Sam suggests that we might better find our way were we to observe a simple axiom: if it hurts, don’t do it. Over 2000 years ago, someone else coined a similar phrase, one which holds the same power today as it did then. Do unto others as you would have them do unto you.

In my world, this simple moral principle should be extended beyond our human companions to those other beings who share our world. We are the first beings to stand on this planet with the capacity to change all that we see. Is there no imperative upon us to think about how we do that?

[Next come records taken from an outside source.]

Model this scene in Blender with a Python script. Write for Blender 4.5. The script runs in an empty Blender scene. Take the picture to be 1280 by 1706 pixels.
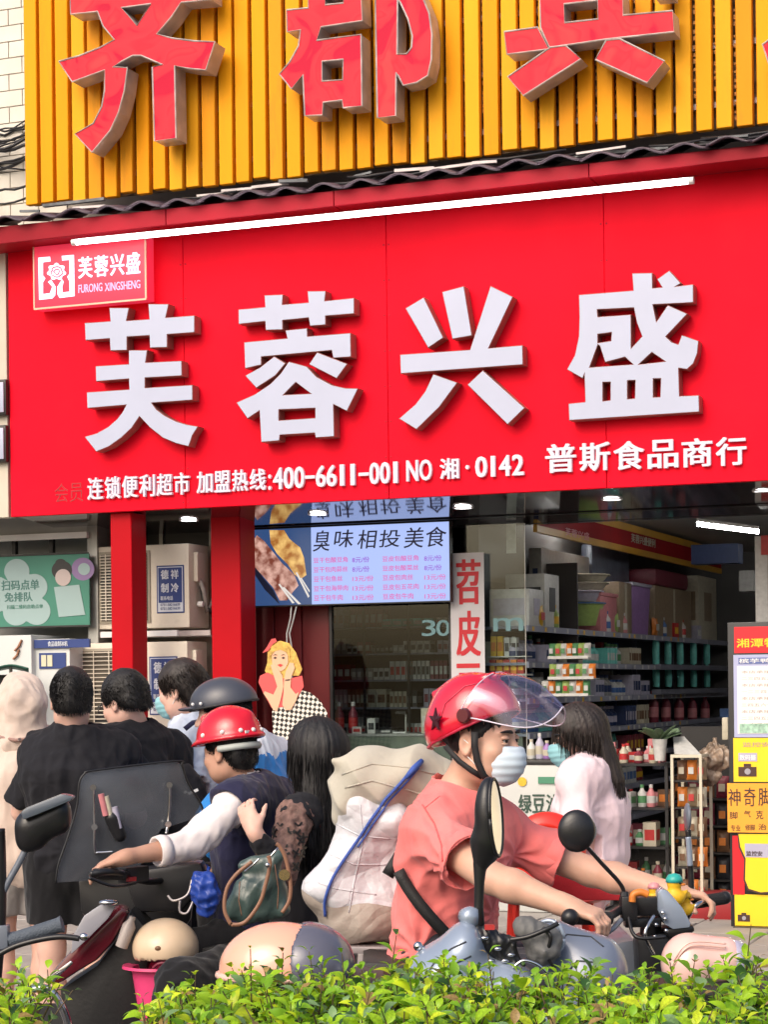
import bpy, bmesh, math, random
import numpy as np
from mathutils import Vector, Matrix, noise as mnoise
R = math.radians
rnd = random.Random(7)
sc = bpy.context.scene
COL = sc.collection

# ---------------------------------------------------------------- camera, light
FPX, CX, CY, ROLL, CAMZ = 3400.0, 640.0, 1145.0, 0.012, 1.6
cam_d = bpy.data.cameras.new('camera')
cam_d.sensor_fit = 'HORIZONTAL'; cam_d.sensor_width = 36
cam_d.lens = 36 * FPX / 1280
cam_d.shift_y = (CY - 853) / 1280
cam_d.clip_end = 500; cam_d.clip_start = .1
cam = bpy.data.objects.new('camera', cam_d); COL.objects.link(cam)
cr, sr = math.cos(ROLL), math.sin(ROLL)
cam.matrix_world = Matrix(((cr, sr, 0, 0), (0, 0, -1, 0), (-sr, cr, 0, CAMZ), (0, 0, 0, 1)))
sc.camera = cam

SUN_EL, SUN_AZ = R(40), R(216)      # azimuth of the sun seen from the street, clockwise from +Y
w = bpy.data.worlds.new('World'); sc.world = w; w.use_nodes = True
nt = w.node_tree
sky = nt.nodes.new('ShaderNodeTexSky'); sky.sky_type = 'NISHITA'; sky.sun_disc = False
sky.sun_elevation = SUN_EL; sky.sun_rotation = SUN_AZ; sky.dust_density = 6.0; sky.air_density = 1.0; sky.ozone_density = 1.2
bg = nt.nodes['Background']; bg.inputs['Strength'].default_value = .15
nt.links.new(sky.outputs[0], bg.inputs['Color'])
sd = bpy.data.lights.new('sun', 'SUN'); sd.energy = .85; sd.angle = R(50); sd.color = (1, .91, .80)
so = bpy.data.objects.new('sun', sd); COL.objects.link(so)
sun_dir = Vector((math.sin(SUN_AZ) * math.cos(SUN_EL), math.cos(SUN_AZ) * math.cos(SUN_EL), math.sin(SUN_EL)))
so.rotation_euler = sun_dir.to_track_quat('Z', 'Y').to_euler()
sc.view_settings.view_transform = 'Standard'; sc.view_settings.look = 'None'
sc.view_settings.gamma = 1; sc.view_settings.use_curve_mapping = False
sc.view_settings.exposure = 0.42

# ---------------------------------------------------------------- placing
TH = R(21.35); Z0 = 13.3
MF = Matrix.Translation((0, Z0, 0)) @ Matrix.Rotation(-TH, 4, 'Z')   # shop front frame: x along it, -y to the street
ID = Matrix.Identity(4)
def ray(px, py):
    dx, dy = px - CX, -(py - CY)
    return (dx * cr + dy * sr) / FPX, (-dx * sr + dy * cr) / FPX
def P(px, py, Z):
    a, b = ray(px, py)
    return Vector((a * Z, Z, CAMZ + b * Z))
def fl(px, py, off=0.0):
    a, b = ray(px, py)
    t = (Z0 * math.cos(TH) - off) / (a * math.sin(TH) + math.cos(TH))
    s = t * a * math.cos(TH) - (t - Z0) * math.sin(TH)
    return s, CAMZ + t * b
def F3(px, py, off=0.0):
    s, h = fl(px, py, off); return Vector((s, -off, h))

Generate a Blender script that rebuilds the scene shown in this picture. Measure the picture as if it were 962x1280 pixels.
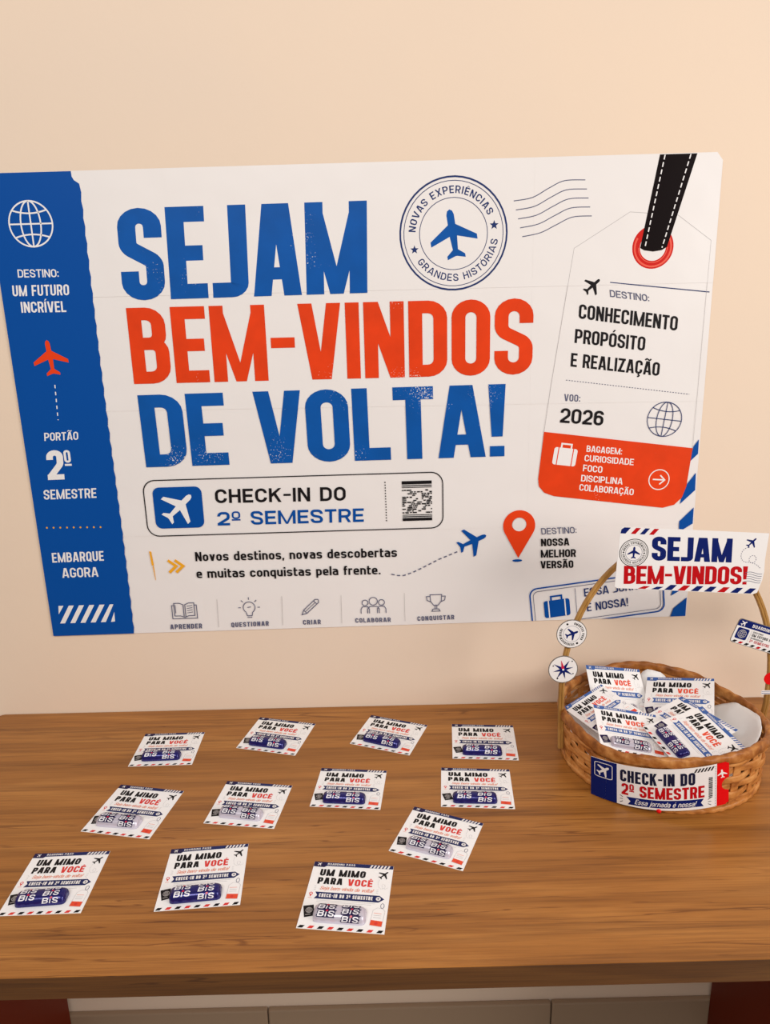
import bpy, bmesh, math, random
from math import sin, cos, pi, radians
from mathutils import Vector, Matrix, Euler
random.seed(7)
for o in list(bpy.data.objects): bpy.data.objects.remove(o)
S = bpy.context.scene
TZ = 0.75                      # desk top height above the floor

# ------------------------------------------------------------ camera, world, lights, exposure
cam = bpy.data.cameras.new('camera'); camo = bpy.data.objects.new('camera', cam); S.collection.objects.link(camo)
cam.sensor_fit = 'HORIZONTAL'; cam.sensor_width = 36.0; cam.lens = 918.386 / 962 * 36.0
cam.clip_start = 0.02; cam.clip_end = 50
camo.location = (0.000842, -1.173422, 0.657702 + TZ); camo.rotation_euler = (1.316907, 0.019245, -0.011262)
S.camera = camo
W = bpy.data.worlds.new('world'); S.world = W; W.use_nodes = True
W.node_tree.nodes['Background'].inputs[0].default_value = (1.0, 0.95, 0.90, 1); W.node_tree.nodes['Background'].inputs[1].default_value = 0.30

def area(name, loc, target, sx, sy, power, col):
    l = bpy.data.lights.new(name, 'AREA'); l.shape = 'RECTANGLE'; l.size = sx; l.size_y = sy; l.energy = power; l.color = col
    o = bpy.data.objects.new(name, l); S.collection.objects.link(o); o.location = loc
    o.rotation_euler = (Vector(target) - Vector(loc)).to_track_quat('-Z', 'Y').to_euler(); return o
area('window_daylight', (2.1, -1.8, 1.8), (0.15, -0.2, 0.9), 1.3, 1.2, 37, (1.0, 0.965, 0.93))
area('ceiling_lamp', (-0.5, -2.25, 2.78), (0.0, -0.15, 0.8), 1.4, 0.7, 36, (1.0, 0.965, 0.93))
S.view_settings.view_transform = 'Standard'; S.view_settings.look = 'None'
S.view_settings.exposure = 0.0; S.view_settings.gamma = 1.0; S.view_settings.use_curve_mapping = False

# ------------------------------------------------------------ materials
def lin(c):
    return tuple((x/255/12.92 if x/255 <= .04045 else ((x/255+.055)/1.055)**2.4) for x in c) + (1,)
def mat(name, rgb, rough=.5, spec=.5, metal=0.0, coat=0.0):
    m = bpy.data.materials.new(name); m.use_nodes = True; b = m.node_tree.nodes['Principled BSDF']
    b.inputs['Base Color'].default_value = lin(rgb); b.inputs['Roughness'].default_value = rough
    b.inputs['Specular IOR Level'].default_value = spec; b.inputs['Metallic'].default_value = metal; b.inputs['Coat Weight'].default_value = coat
    return m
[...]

Dairy farmers are good people, I believe, but like most of us I think they are hopelessly tied to an outdated notion, mired in an evolutionary past we have left behind. I only wish that more of them could take the step to reconsidering just what they are part of, to think more about what they do and how they do it. But perhaps it’s a step too far.

What they may not do, I can and will. I no longer eat or drink dairy products. I ask you all who read this to think about it and choose the same. And just maybe, one day a calf will not be taken from his mother to die for his pale flesh, a cow will not die young because she has given her all to flavour our coffee, and the blood of almost a million living beings will not be washed into the sluices of our abattoirs every year just because we wanted their milk…

Postscript: Something I should add here is that in Australia we are lucky that our dairy industry is still largely the province of family operators. Overseas, massively industrialised operations have reduced dairying to another production line process in which the animals suffer greatly. On farms with thousands of animals, the kinds of personal care we see here in Australia is simply not possible. Veal calves are treated abominably in some countries, and while their lot in Australia is not exactly wonderful, it is at least a magnitude of degree better. Aussie dairy farmers on the whole do care for their animals as best they can within the context of their industry and they do mostly make life tolerable for the cows in their herds. For that I am, as I said above, thankful.